╔══

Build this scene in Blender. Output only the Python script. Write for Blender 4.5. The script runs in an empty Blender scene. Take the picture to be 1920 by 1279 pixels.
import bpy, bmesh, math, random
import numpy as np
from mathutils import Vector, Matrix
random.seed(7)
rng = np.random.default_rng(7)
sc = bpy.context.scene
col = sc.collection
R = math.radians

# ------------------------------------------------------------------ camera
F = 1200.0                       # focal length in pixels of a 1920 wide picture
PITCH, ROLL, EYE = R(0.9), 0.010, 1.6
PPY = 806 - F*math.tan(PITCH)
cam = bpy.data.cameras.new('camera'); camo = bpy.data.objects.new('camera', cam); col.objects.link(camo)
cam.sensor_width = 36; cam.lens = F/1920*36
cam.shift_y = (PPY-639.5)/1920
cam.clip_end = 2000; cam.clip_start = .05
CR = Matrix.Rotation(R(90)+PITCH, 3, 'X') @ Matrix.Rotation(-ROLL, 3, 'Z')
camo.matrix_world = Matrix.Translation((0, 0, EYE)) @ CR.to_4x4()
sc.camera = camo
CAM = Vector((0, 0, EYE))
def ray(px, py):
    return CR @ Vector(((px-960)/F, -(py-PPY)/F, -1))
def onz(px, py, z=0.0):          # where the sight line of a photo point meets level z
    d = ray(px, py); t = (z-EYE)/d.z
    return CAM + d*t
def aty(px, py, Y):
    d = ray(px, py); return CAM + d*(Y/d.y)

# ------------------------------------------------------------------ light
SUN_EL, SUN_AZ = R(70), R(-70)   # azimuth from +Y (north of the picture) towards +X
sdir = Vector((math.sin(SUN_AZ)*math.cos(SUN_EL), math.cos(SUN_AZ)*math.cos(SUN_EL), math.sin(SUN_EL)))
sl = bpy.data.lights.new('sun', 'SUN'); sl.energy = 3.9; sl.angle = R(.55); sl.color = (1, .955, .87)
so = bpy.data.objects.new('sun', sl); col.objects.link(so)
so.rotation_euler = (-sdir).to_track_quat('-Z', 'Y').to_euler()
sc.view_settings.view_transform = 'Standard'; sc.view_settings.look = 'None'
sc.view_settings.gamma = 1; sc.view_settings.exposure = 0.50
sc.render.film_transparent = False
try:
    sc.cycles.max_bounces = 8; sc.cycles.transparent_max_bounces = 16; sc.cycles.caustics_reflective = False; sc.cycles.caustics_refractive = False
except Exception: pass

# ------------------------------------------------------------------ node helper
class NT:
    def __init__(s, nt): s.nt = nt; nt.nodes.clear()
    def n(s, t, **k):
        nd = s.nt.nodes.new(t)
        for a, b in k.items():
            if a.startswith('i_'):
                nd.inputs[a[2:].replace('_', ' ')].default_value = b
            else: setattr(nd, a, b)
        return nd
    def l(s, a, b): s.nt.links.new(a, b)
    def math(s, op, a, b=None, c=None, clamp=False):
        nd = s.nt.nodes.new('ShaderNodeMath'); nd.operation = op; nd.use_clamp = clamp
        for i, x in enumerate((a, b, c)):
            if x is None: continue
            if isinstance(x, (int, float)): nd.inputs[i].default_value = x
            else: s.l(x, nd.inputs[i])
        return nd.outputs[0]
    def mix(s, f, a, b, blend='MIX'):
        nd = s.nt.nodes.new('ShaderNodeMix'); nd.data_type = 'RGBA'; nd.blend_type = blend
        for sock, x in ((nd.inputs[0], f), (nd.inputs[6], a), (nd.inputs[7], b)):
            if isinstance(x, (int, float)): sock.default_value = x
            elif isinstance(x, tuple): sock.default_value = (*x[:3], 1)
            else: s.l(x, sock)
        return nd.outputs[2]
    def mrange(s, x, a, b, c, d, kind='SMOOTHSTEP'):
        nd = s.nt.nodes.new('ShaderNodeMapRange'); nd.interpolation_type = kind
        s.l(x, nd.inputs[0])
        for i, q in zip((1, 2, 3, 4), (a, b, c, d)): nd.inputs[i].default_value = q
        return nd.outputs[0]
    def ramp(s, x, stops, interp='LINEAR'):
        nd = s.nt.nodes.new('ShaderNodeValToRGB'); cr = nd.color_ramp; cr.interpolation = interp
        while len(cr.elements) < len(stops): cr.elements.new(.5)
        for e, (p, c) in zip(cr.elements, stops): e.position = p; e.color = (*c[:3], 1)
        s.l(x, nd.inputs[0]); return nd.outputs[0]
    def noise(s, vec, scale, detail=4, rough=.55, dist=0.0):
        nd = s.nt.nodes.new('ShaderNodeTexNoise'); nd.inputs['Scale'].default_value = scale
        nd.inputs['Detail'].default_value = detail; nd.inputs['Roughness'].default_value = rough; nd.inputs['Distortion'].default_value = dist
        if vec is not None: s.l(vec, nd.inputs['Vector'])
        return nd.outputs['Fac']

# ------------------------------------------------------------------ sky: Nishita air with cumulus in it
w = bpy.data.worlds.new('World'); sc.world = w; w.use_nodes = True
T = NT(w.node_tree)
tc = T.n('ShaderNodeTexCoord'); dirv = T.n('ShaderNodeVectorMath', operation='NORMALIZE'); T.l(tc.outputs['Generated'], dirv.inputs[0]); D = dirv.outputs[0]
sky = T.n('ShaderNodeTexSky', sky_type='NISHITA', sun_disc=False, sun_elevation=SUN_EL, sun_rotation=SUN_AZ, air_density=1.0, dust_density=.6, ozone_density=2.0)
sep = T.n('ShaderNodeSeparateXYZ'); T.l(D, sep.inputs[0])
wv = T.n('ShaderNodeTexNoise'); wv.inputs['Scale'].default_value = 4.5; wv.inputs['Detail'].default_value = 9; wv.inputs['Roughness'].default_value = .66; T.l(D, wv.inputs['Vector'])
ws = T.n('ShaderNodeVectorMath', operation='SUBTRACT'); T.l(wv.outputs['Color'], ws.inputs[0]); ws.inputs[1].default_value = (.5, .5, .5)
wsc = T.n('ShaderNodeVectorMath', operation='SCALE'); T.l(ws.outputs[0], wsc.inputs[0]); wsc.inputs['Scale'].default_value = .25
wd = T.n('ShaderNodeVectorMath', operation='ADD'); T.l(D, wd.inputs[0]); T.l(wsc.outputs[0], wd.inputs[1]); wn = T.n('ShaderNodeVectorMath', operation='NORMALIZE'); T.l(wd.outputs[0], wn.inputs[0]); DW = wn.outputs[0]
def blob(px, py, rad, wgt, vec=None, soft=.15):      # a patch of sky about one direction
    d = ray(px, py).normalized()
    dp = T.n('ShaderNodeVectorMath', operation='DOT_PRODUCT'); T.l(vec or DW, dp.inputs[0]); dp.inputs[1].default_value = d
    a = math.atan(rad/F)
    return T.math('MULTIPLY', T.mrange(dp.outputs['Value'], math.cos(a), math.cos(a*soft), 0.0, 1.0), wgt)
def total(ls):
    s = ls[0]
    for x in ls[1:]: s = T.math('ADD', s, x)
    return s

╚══

## Required work
Your task is to quote the lines above, beginning with the first and ending with the one that holds "except Exception: pass".

## The response
Build this scene in Blender. Output only the Python script. Write for Blender 4.5. The script runs in an empty Blender scene. Take the picture to be 1920 by 1279 pixels.
import bpy, bmesh, math, random
import numpy as np
from mathutils import Vector, Matrix
random.seed(7)
rng = np.random.default_rng(7)
sc = bpy.context.scene
col = sc.collection
R = math.radians

# ------------------------------------------------------------------ camera
F = 1200.0                       # focal length in pixels of a 1920 wide picture
PITCH, ROLL, EYE = R(0.9), 0.010, 1.6
PPY = 806 - F*math.tan(PITCH)
cam = bpy.data.cameras.new('camera'); camo = bpy.data.objects.new('camera', cam); col.objects.link(camo)
cam.sensor_width = 36; cam.lens = F/1920*36
cam.shift_y = (PPY-639.5)/1920
cam.clip_end = 2000; cam.clip_start = .05
CR = Matrix.Rotation(R(90)+PITCH, 3, 'X') @ Matrix.Rotation(-ROLL, 3, 'Z')
camo.matrix_world = Matrix.Translation((0, 0, EYE)) @ CR.to_4x4()
sc.camera = camo
CAM = Vector((0, 0, EYE))
def ray(px, py):
    return CR @ Vector(((px-960)/F, -(py-PPY)/F, -1))
def onz(px, py, z=0.0):          # where the sight line of a photo point meets level z
    d = ray(px, py); t = (z-EYE)/d.z
    return CAM + d*t
def aty(px, py, Y):
    d = ray(px, py); return CAM + d*(Y/d.y)

# ------------------------------------------------------------------ light
SUN_EL, SUN_AZ = R(70), R(-70)   # azimuth from +Y (north of the picture) towards +X
sdir = Vector((math.sin(SUN_AZ)*math.cos(SUN_EL), math.cos(SUN_AZ)*math.cos(SUN_EL), math.sin(SUN_EL)))
sl = bpy.data.lights.new('sun', 'SUN'); sl.energy = 3.9; sl.angle = R(.55); sl.color = (1, .955, .87)
so = bpy.data.objects.new('sun', sl); col.objects.link(so)
so.rotation_euler = (-sdir).to_track_quat('-Z', 'Y').to_euler()
sc.view_settings.view_transform = 'Standard'; sc.view_settings.look = 'None'
sc.view_settings.gamma = 1; sc.view_settings.exposure = 0.50
sc.render.film_transparent = False
try:
    sc.cycles.max_bounces = 8; sc.cycles.transparent_max_bounces = 16; sc.cycles.caustics_reflective = False; sc.cycles.caustics_refractive = False
except Exception: pass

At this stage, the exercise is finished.